IV. The East Finnish versions. Diffused in Ingria, East Finland, and Russian Karelia. In the old rune-measure, about forty copies. Specimen, Ahlqvist’s collection, from East Finland, No 351: see J. K., p. 11.

Prevailing traits: 1. The maid is in a boat on the Neva. 2. The kidnapper is a Russian. 3. The father has a horse, the mother a cow, the brother a horse, the sister a sheep (each with an epithet). 4. The imprecation is almost without exception preserved. This version arose from a blending of the West Finnish, I, the older Esthonian, III, and the ballad of the maid sold by her relatives. This latter occurs in West Ingria in the following shape: The maid gets tidings that she has been sold. The father has received for her a gold-horse (may it founder when on the way to earn gold!), the mother a portly cow (may it spill its milk on the ground!), the brother a war-horse (may the horse founder on the war-path!), the sister a bluish sheep (may wolf and bear rend it!). In some copies the father or the brother has oxen (may they fall dead in ploughing!), as in the Esthonian ballad, from which the Ingrian is borrowed. The sister’s sheep instead of brooch shows perhaps the influence of the older Esthonian ballad of the maid begging to be ransomed, or it may be an innovation.

The ballad of the maid sold by her family occurs in West Ingria independently, and also as an introduction to the other, and has been the occasion for the changes in the possessions of the relatives. North of St Petersburg the combination is not found, though it has left its traces in the course of the spreading of the ballad from Narva to St Petersburg.

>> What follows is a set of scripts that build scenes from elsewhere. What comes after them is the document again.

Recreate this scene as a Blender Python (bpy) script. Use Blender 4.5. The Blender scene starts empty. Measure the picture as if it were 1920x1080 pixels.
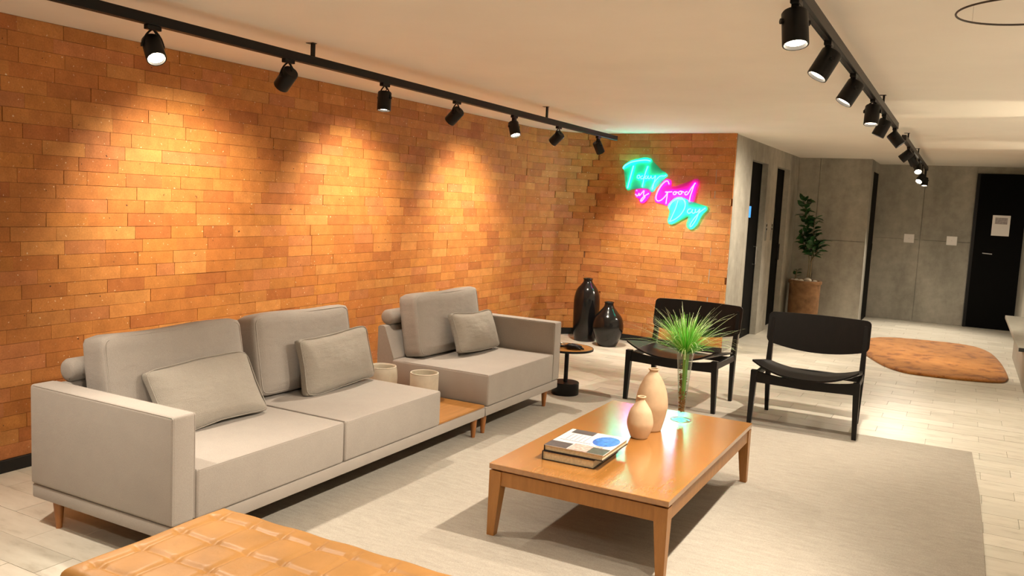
import bpy, bmesh, math, random
from mathutils import Vector, Matrix, Quaternion
random.seed(7)
R = math.radians
scene = bpy.context.scene
C = scene.collection

# ------------------------------------------------------------------ camera
CAM = Vector((0.0, 0.0, 1.5))
FPX = 1585.545
YAW, PITCH, ROLL = R(27.9483), R(6.0412), R(2.8236)
_f = Vector((-math.sin(YAW) * math.cos(PITCH), math.cos(YAW) * math.cos(PITCH), -math.sin(PITCH)))
_r = Vector((math.cos(YAW), math.sin(YAW), 0))
_u = _r.cross(_f)
_r2 = _r * math.cos(ROLL) + _u * math.sin(ROLL)
_u2 = -_r * math.sin(ROLL) + _u * math.cos(ROLL)
cd = bpy.data.cameras.new('camera')
cd.sensor_width = 36
cd.lens = FPX / 1920 * 36
cd.clip_start = 0.05
cam = bpy.data.objects.new('camera', cd)
cam.matrix_world = Matrix(((_r2.x, _u2.x, -_f.x, CAM.x), (_r2.y, _u2.y, -_f.y, CAM.y), (_r2.z, _u2.z, -_f.z, CAM.z), (0, 0, 0, 1)))
C.objects.link(cam)
scene.camera = cam


def in_view(p, margin=60):
    d = Vector(p) - CAM
    z = d.dot(_f)
    if z < 0.2:
        return False
    x = d.dot(_r2) / z * FPX + 960
    y = -d.dot(_u2) / z * FPX + 540
    return -margin < x < 1920 + margin and -margin < y < 1080 + margin


# ------------------------------------------------------------------ world and exposure
w = bpy.data.worlds.new('world')
scene.world = w
w.use_nodes = True
w.node_tree.nodes['Background'].inputs[0].default_value = (0.05, 0.045, 0.04, 1)
w.node_tree.nodes['Background'].inputs[1].default_value = 0.3
vs = scene.view_settings
vs.view_transform = 'Standard'
vs.look = 'None'
vs.gamma = 1
vs.use_curve_mapping = False
vs.exposure = 0.17
WARM = (1.0, 0.86, 0.69)
WALLWARM = (1.0, 0.80, 0.54)
P_WALL, P_ROOM, P_HALL, P_UP, P_FILL = 150, 100, 160, 32, 74
CEIL = 2.265


# ------------------------------------------------------------------ materials
def newmat(name):
    m = bpy.data.materials.new(name)
    m.use_nodes = True
    nt = m.node_tree
    return m, nt, nt.nodes['Principled BSDF'], nt.nodes, nt.links


def tex_coord(n, l, scale=(1, 1, 1), kind='Object'):
    tc = n.new('ShaderNodeTexCoord')
    mp = n.new('ShaderNodeMapping')
    mp.inputs['Scale'].default_value = scale
    l.new(tc.outputs[kind], mp.inputs[0])
    return mp.outputs[0]


def world_coord(n, l, scale=(1, 1, 1)):
    g = n.new('ShaderNodeNewGeometry')
    mp = n.new('ShaderNodeMapping')
    mp.inputs['Scale'].default_value = scale
    l.new(g.outputs['Position'], mp.inputs[0])
    return mp.outputs[0]


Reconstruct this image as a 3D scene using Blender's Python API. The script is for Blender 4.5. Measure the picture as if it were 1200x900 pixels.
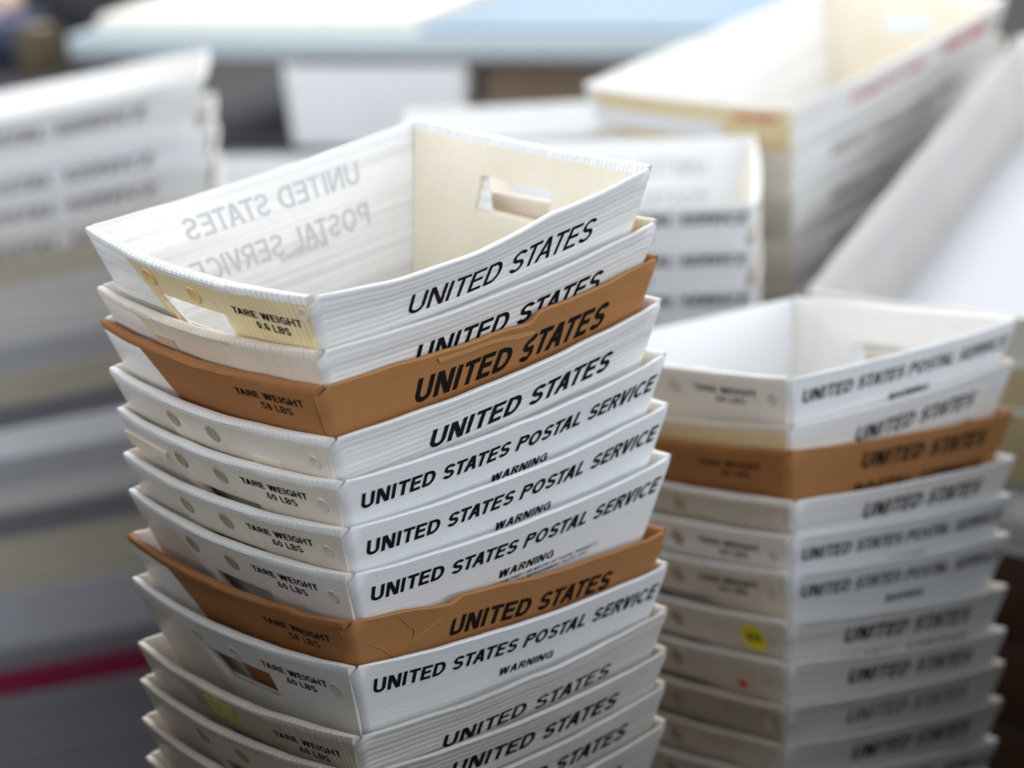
import bpy, bmesh, math, random
from mathutils import Vector, Matrix

S = bpy.context.scene
for _o in list(bpy.data.objects):
    bpy.data.objects.remove(_o)
COL = S.collection
ZS = 1.25                       # floor is z = 0; stack heights below are measured from the top tray's rim

# ------------------------------------------------------------------ camera
cam = bpy.data.cameras.new('camera')
camo = bpy.data.objects.new('camera', cam)
COL.objects.link(camo)
FPX = 2349.066
YAW, PIT, ROL = 0.8253975, 0.3112090, -0.0468021
cpos = Vector((-0.8468776, -1.0392301, 0.2906324 + ZS))
fw = Vector((math.cos(YAW) * math.cos(PIT), math.sin(YAW) * math.cos(PIT), -math.sin(PIT)))
rt = Vector((math.sin(YAW), -math.cos(YAW), 0))
up = rt.cross(fw)
r2 = math.cos(ROL) * rt + math.sin(ROL) * up
u2 = -math.sin(ROL) * rt + math.cos(ROL) * up
camo.matrix_world = Matrix(((r2.x, u2.x, -fw.x, cpos.x), (r2.y, u2.y, -fw.y, cpos.y), (r2.z, u2.z, -fw.z, cpos.z), (0, 0, 0, 1)))
cam.sensor_width = 36
cam.lens = 36 * FPX / 1200
cam.clip_start = 0.05
cam.dof.use_dof = True
cam.dof.focus_distance = 1.28
cam.dof.aperture_fstop = cam.lens / 22.5
S.camera = camo

# ------------------------------------------------------------------ light and exposure
S.view_settings.view_transform = 'Standard'
S.view_settings.look = 'None'
S.view_settings.gamma = 1
S.view_settings.use_curve_mapping = False
S.view_settings.exposure = 0.28
WORLD = 2.75
W = bpy.data.worlds.new('world')
S.world = W
W.use_nodes = True
W.node_tree.nodes['Background'].inputs[0].default_value = (0.90, 0.94, 1.0, 1)
_N, _L = W.node_tree.nodes, W.node_tree.links      # added bright band that the shade panels block from the lower trays: brightest 5 to 17 degrees above the horizon
_g = _N.new('ShaderNodeTexCoord')
_sp = _N.new('ShaderNodeSeparateXYZ')
_L.new(_g.outputs['Generated'], _sp.inputs[0])
_cr = _N.new('ShaderNodeValToRGB')
_cr.color_ramp.elements[0].position, _cr.color_ramp.elements[0].color = 0.0, (0.05, 0.05, 0.05, 1)
_cr.color_ramp.elements[1].position, _cr.color_ramp.elements[1].color = 0.08, (1, 1, 1, 1)
for _p, _v in ((0.28, 1.0), (0.46, 0.20), (1.0, 0.14)):
    _e = _cr.color_ramp.elements.new(_p)
    _e.color = (_v, _v, _v, 1)
_L.new(_sp.outputs[2], _cr.inputs[0])
_ml = _N.new('ShaderNodeMath')
_ml.operation = 'MULTIPLY'
_ml.inputs[1].default_value = WORLD
_L.new(_cr.outputs[0], _ml.inputs[0])
_L.new(_ml.outputs[0], _N['Background'].inputs[1])


def area(name, loc, target, sx, sy, power, col):
    l = bpy.data.lights.new(name, 'AREA')
    l.shape = 'RECTANGLE'
    l.size, l.size_y, l.energy, l.color = sx, sy, power, col
    o = bpy.data.objects.new(name, l)
    COL.objects.link(o)
    o.location = loc
    o.rotation_euler = (Vector(target) - Vector(loc)).to_track_quat('-Z', 'Y').to_euler()
    return o


# rows of ceiling lights, and daylight from a dock door on the right
area('ceiling_light', (2.3, 1.9, 3.9), (2.3, 1.9, 0), 3.4, 2.4, 105, (1.0, 0.98, 0.94))
area('ceiling_light', (4.6, 4.6, 3.9), (4.6, 4.6, 0), 3.4, 2.4, 62, (1.0, 0.98, 0.94))
area('door_daylight', (1.6, -2.6, 3.2), (0.2, 0.2, 1.2), 2.6, 1.8, 13, (0.93, 0.96, 1.0))

# ------------------------------------------------------------------ materials


def nt(name):
    m = bpy.data.materials.new(name)
    m.use_nodes = True
    return m, m.node_tree.nodes, m.node_tree.links


def mnode(N, L, op, a, b=None):
    n = N.new('ShaderNodeMath')
    n.operation = op
    for i, v in enumerate((a, b)):
        if v is None:
            continue
        if isinstance(v, (int, float)):
            n.inputs[i].default_value = v
        else:
            L.new(v, n.inputs[i])
    return n.outputs[0]


def mix(N, L, fac, a, b):
    n = N.new('ShaderNodeMix')
    n.data_type = 'RGBA'
    for k, v in ((0, fac), (6, a), (7, b)):
        if isinstance(v, (int, float)):
            n.inputs[k].default_value = v
        elif isinstance(v, tuple):
            n.inputs[k].default_value = (*v, 1)
        else:
            L.new(v, n.inputs[k])
    return n.outputs[2]


def noise(N, L, vec, scale, detail=3, rough=0.5):
    n = N.new('ShaderNodeTexNoise')
    n.inputs['Scale'].default_value = scale
    n.inputs['Detail'].default_value = detail
    n.inputs['Roughness'].default_value = rough
    L.new(vec, n.inputs['Vector'])
    return n.outputs['Fac']


def ramp(N, L, fac, p0, p1):
    n = N.new('ShaderNodeMapRange')
    n.inputs[1].default_value, n.inputs[2].default_value = p0, p1
    L.new(fac, n.inputs[0])
    return n.outputs[0]


def corrugated(name, col, dirt, amount, pitch=0.0042, bump=0.35, stripe=0.10, rough=0.38, streak=0.5):
    """fluted sheet; UV.x runs across the flutes, UV.y along them (metres)"""
    m, N, L = nt(name)
    P = N['Principled BSDF']
    uv = N.new('ShaderNodeUVMap').outputs[0]
    sep = N.new('ShaderNodeSeparateXYZ')
    L.new(uv, sep.inputs[0])
    obj = N.new('ShaderNodeTexCoord').outputs['Object']
    rnd = N.new('ShaderNodeObjectInfo').outputs['Random']
    s = mnode(N, L, 'SINE', mnode(N, L, 'MULTIPLY', sep.outputs[0], 2 * math.pi / pitch))
    s01 = mnode(N, L, 'MULTIPLY_ADD', s, 0.5)
    s01.node.inputs[2].default_value = 0.5
    comb = N.new('ShaderNodeCombineXYZ')
    L.new(mnode(N, L, 'MULTIPLY', sep.outputs[0], 190), comb.inputs[0])
    L.new(mnode(N, L, 'MULTIPLY', sep.outputs[1], 3.5), comb.inputs[1])
    L.new(mnode(N, L, 'MULTIPLY', rnd, 40), comb.inputs[2])
    st = noise(N, L, comb.outputs[0], 1.0, 2)
    off = N.new('ShaderNodeVectorMath')
    off.operation = 'ADD'
    c2 = N.new('ShaderNodeCombineXYZ')
    L.new(mnode(N, L, 'MULTIPLY', rnd, 17), c2.inputs[0])
    L.new(obj, off.inputs[0])
    L.new(c2.outputs[0], off.inputs[1])
    d1 = noise(N, L, off.outputs[0], 11, 5, 0.6)
    d2 = noise(N, L, off.outputs[0], 120, 3, 0.6)
    dm = mnode(N, L, 'MULTIPLY', ramp(N, L, d1, 0.38, 0.78), amount)
    dm = mnode(N, L, 'ADD', dm, mnode(N, L, 'MULTIPLY', ramp(N, L, d2, 0.55, 0.85), amount * 0.5))
    dm = mnode(N, L, 'MINIMUM', dm, 1.0)
    shade = tuple(c * (1 - stripe) for c in col)
    base = mix(N, L, mnode(N, L, 'MULTIPLY', s01, 1.0), shade, col)
    dk = tuple(c * (1 - 0.30 * streak) for c in col)
    base = mix(N, L, mnode(N, L, 'MULTIPLY', ramp(N, L, st, 0.42, 0.75), 1.0), base, dk)
    base = mix(N, L, dm, base, dirt)
    L.new(base, P.inputs['Base Color'])
    P.inputs['Roughness'].default_value = rough
    b = N.new('ShaderNodeBump')
    b.inputs['Strength'].default_value = bump
    b.inputs['Distance'].default_value = 0.0006
    hgt = mnode(N, L, 'ADD', mnode(N, L, 'MULTIPLY', s01, 0.6), mnode(N, L, 'MULTIPLY', st, 0.9))
    L.new(hgt, b.inputs['Height'])
    L.new(b.outputs[0], P.inputs['Normal'])
    return m


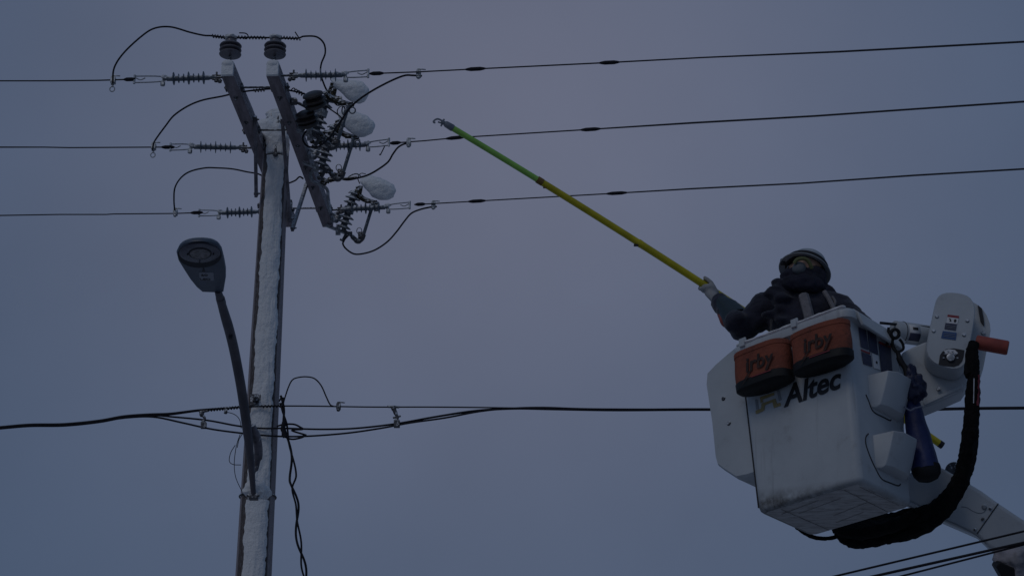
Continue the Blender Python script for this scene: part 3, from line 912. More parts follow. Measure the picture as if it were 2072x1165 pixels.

The maid’s sitting in a boat may come as well from the older Esthonian as from the West Finnish version, although it is more common in the latter for her to be sitting in the “little room.” The Russian as the kidnapper is a constant feature in the older Esthonian version, but occurs also three times in the West Finnish (once it is the red-headed Dane, in the copy in which the oxen are preserved). Besides Russian, the kidnapper is once called Karelian in West Ingria, often in East Finland, and this denomination also occurs in Northeast Esthonia. The influence of the older Esthonian versions is shown again in some copies preserved in West Ingria which are not mixed up with the ballad of the maid that has been sold; the mother having three aprons in two instances, as in some Northeast Esthonian copies.